3D scene scripts:
-----
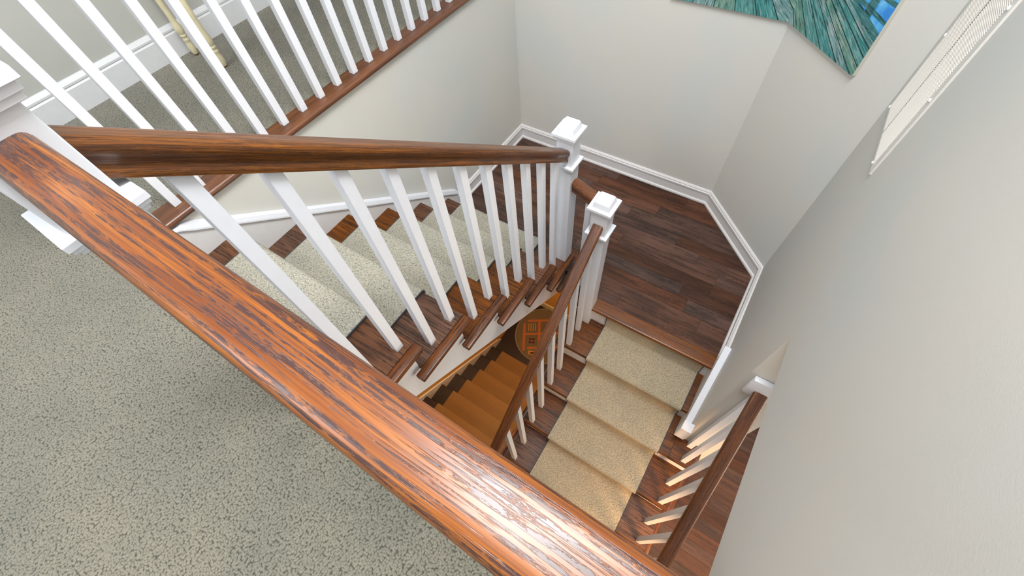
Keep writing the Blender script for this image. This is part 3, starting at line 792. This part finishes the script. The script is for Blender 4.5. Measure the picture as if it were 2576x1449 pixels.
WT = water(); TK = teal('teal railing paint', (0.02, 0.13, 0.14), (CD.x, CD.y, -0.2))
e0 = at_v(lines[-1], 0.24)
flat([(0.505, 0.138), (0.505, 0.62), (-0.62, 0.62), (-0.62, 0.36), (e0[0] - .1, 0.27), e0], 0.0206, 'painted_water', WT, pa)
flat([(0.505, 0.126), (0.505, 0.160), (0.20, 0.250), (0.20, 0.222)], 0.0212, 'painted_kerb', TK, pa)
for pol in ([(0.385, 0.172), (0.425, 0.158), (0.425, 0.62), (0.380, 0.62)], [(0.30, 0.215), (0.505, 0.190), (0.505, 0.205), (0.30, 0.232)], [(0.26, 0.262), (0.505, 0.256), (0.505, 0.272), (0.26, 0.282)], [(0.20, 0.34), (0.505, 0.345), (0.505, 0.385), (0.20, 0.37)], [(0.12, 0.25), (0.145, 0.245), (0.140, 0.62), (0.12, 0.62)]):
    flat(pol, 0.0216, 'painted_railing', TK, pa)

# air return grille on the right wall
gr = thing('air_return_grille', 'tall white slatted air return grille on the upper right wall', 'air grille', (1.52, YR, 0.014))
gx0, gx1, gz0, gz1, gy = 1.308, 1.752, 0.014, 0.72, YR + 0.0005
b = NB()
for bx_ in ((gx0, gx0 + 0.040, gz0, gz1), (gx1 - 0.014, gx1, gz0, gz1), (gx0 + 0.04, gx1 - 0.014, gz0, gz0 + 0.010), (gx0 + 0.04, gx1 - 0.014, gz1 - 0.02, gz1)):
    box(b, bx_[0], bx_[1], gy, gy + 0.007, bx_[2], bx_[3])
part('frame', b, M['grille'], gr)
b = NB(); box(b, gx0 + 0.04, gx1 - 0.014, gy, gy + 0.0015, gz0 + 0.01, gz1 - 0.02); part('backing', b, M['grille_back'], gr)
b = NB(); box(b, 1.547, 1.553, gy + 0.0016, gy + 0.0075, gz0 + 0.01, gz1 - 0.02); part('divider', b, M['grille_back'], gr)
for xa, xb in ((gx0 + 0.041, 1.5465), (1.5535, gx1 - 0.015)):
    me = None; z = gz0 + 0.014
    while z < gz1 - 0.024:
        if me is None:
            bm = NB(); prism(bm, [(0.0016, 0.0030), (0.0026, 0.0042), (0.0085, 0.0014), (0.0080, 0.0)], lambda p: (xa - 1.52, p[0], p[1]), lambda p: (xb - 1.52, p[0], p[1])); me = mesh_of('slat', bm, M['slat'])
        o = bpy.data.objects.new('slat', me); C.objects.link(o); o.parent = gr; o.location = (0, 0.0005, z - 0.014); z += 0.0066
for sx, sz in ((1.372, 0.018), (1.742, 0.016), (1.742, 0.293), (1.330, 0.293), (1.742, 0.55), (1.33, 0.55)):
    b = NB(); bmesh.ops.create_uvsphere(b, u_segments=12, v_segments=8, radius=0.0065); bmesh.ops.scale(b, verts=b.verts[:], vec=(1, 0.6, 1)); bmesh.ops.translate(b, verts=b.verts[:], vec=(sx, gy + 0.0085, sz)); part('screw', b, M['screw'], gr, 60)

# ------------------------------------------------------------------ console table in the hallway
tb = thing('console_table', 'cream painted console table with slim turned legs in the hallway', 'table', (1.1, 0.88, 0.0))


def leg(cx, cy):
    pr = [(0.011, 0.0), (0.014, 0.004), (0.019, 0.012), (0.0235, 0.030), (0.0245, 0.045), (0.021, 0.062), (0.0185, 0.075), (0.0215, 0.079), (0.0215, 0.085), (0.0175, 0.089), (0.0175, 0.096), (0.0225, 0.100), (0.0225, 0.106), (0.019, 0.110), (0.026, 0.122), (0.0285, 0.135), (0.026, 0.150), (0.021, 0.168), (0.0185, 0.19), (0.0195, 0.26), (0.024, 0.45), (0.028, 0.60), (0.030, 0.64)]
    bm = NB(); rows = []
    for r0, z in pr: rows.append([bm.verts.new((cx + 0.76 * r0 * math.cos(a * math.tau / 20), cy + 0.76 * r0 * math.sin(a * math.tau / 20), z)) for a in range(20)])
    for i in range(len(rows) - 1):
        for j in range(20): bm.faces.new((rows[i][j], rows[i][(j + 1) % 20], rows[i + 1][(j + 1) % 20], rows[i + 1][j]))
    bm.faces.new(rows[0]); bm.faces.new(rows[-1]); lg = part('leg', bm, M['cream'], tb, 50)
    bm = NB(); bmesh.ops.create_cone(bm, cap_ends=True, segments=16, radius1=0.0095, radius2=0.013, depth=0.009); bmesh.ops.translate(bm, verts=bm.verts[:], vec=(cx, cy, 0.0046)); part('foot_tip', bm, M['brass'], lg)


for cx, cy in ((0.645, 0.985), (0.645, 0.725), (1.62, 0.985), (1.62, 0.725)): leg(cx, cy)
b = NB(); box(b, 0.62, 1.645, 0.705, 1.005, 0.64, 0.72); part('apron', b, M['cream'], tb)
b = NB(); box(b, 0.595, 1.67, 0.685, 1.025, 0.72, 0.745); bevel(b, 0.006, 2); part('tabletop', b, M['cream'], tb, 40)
-----
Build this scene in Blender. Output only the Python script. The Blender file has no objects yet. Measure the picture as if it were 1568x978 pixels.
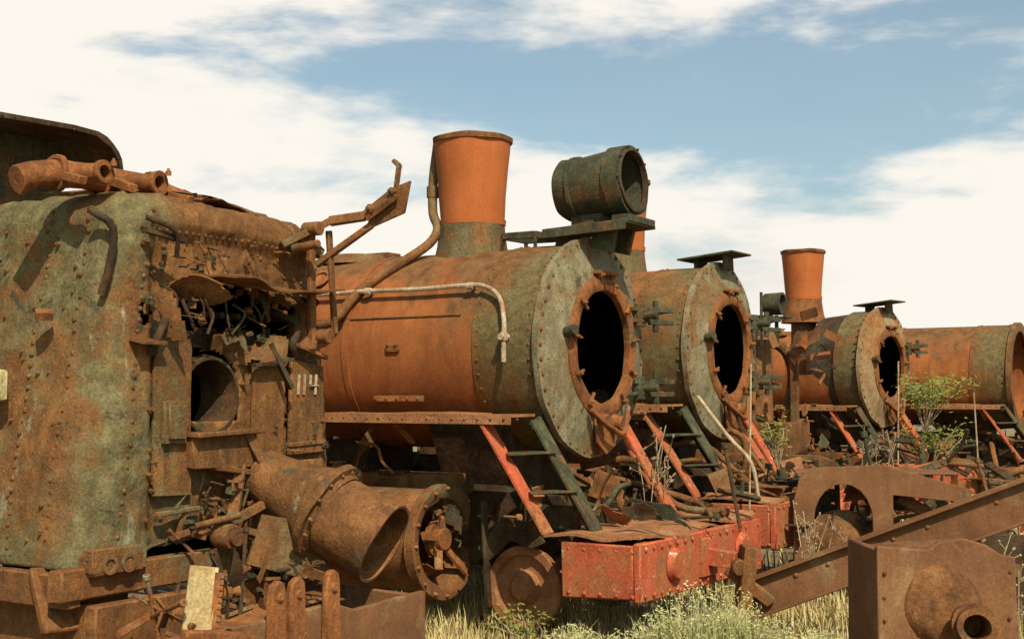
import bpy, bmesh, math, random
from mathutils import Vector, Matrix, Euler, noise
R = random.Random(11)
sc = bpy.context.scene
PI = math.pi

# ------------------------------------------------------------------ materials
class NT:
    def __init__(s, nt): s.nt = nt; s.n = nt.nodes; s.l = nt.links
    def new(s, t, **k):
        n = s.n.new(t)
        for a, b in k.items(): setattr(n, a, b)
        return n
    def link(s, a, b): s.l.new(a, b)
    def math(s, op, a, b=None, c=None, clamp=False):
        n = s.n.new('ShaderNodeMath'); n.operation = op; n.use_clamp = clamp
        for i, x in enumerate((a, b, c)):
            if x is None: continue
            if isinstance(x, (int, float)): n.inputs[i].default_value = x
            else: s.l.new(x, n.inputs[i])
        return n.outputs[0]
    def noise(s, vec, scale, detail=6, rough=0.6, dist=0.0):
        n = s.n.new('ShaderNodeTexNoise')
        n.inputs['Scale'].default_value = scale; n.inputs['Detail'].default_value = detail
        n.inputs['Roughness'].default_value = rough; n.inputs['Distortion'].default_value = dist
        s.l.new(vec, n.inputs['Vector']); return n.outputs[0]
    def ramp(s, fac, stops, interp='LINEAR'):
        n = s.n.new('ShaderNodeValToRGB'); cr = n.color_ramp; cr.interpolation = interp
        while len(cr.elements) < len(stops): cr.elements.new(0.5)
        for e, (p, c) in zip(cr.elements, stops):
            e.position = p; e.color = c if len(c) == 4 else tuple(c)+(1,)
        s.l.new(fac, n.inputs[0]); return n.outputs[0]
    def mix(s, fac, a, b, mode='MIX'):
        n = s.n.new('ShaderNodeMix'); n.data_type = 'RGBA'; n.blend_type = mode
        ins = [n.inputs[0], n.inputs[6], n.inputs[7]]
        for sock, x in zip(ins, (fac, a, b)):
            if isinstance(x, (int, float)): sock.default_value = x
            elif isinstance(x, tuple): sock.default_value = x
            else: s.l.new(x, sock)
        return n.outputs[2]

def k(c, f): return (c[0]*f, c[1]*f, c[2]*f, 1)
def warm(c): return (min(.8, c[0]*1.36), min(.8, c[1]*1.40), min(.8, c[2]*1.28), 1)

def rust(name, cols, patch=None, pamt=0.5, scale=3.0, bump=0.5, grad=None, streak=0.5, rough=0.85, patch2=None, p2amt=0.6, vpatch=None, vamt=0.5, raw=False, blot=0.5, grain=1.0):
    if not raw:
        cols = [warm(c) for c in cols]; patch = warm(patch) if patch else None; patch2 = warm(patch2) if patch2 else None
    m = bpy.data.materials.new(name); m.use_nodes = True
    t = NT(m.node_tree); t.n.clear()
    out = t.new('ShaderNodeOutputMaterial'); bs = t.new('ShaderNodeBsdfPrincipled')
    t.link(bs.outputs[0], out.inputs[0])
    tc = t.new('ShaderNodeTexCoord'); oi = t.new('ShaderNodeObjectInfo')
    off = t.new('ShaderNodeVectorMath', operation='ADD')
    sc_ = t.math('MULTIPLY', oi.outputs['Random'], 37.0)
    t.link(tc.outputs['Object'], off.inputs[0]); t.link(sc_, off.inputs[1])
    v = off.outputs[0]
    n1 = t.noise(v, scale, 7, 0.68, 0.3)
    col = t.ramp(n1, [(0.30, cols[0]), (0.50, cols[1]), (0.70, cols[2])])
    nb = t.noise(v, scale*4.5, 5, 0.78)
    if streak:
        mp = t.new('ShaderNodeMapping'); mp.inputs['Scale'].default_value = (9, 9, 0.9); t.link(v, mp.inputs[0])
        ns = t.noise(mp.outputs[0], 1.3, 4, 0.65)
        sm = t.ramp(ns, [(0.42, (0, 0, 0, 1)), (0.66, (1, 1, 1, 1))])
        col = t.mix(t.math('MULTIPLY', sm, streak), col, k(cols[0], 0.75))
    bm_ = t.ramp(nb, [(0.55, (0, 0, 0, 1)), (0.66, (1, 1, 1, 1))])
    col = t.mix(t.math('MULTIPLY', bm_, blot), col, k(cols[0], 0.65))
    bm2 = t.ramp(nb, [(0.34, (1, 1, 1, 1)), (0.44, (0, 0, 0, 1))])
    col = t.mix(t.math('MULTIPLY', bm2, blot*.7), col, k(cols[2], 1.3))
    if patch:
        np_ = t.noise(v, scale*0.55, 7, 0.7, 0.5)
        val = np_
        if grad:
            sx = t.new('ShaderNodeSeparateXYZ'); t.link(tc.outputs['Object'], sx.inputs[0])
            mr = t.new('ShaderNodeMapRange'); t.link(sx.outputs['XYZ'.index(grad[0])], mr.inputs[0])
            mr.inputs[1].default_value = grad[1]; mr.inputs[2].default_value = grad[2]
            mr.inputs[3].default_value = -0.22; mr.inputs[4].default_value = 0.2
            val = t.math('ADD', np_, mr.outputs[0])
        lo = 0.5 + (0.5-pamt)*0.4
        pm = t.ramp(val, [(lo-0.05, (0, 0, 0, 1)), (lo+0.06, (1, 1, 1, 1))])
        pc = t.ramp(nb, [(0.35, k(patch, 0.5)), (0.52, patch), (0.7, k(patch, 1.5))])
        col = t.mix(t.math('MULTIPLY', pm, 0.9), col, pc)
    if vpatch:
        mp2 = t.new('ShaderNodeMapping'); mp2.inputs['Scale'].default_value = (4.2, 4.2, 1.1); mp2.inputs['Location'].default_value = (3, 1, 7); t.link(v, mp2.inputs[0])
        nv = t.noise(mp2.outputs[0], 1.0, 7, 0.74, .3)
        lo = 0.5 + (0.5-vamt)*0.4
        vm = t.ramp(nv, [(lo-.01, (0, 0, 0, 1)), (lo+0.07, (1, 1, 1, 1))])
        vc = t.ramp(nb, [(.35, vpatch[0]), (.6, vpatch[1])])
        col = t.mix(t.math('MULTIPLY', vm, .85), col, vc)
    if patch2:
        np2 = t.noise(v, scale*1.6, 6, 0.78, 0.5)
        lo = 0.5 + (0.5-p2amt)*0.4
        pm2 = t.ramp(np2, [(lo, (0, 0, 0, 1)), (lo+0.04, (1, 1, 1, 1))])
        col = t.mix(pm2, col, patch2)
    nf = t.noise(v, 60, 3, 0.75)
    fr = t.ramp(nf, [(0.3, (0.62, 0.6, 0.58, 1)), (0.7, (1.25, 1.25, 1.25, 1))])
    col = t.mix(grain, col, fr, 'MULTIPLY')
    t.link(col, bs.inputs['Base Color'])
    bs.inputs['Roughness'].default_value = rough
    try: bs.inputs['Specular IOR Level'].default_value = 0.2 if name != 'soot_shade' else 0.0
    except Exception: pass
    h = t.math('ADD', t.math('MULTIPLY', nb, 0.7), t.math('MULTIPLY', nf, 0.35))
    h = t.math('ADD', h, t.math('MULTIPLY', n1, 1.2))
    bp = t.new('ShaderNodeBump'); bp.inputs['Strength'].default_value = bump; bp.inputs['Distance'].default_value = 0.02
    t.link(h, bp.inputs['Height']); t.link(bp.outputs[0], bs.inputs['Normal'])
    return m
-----
EXERCISE GOAL:
Extract from the records above the lines from the one containing "Keep writing the" to the one containing "flat(pol, 0.0216, 'painted_railing', TK, pa)", both lines included, exactly as they appear and with nothing else.

SOLUTION TO THIS PROBLEM:
Keep writing the Blender script for this image. This is part 3, starting at line 792. This part finishes the script. The script is for Blender 4.5. Measure the picture as if it were 2576x1449 pixels.
WT = water(); TK = teal('teal railing paint', (0.02, 0.13, 0.14), (CD.x, CD.y, -0.2))
e0 = at_v(lines[-1], 0.24)
flat([(0.505, 0.138), (0.505, 0.62), (-0.62, 0.62), (-0.62, 0.36), (e0[0] - .1, 0.27), e0], 0.0206, 'painted_water', WT, pa)
flat([(0.505, 0.126), (0.505, 0.160), (0.20, 0.250), (0.20, 0.222)], 0.0212, 'painted_kerb', TK, pa)
for pol in ([(0.385, 0.172), (0.425, 0.158), (0.425, 0.62), (0.380, 0.62)], [(0.30, 0.215), (0.505, 0.190), (0.505, 0.205), (0.30, 0.232)], [(0.26, 0.262), (0.505, 0.256), (0.505, 0.272), (0.26, 0.282)], [(0.20, 0.34), (0.505, 0.345), (0.505, 0.385), (0.20, 0.37)], [(0.12, 0.25), (0.145, 0.245), (0.140, 0.62), (0.12, 0.62)]):
    flat(pol, 0.0216, 'painted_railing', TK, pa)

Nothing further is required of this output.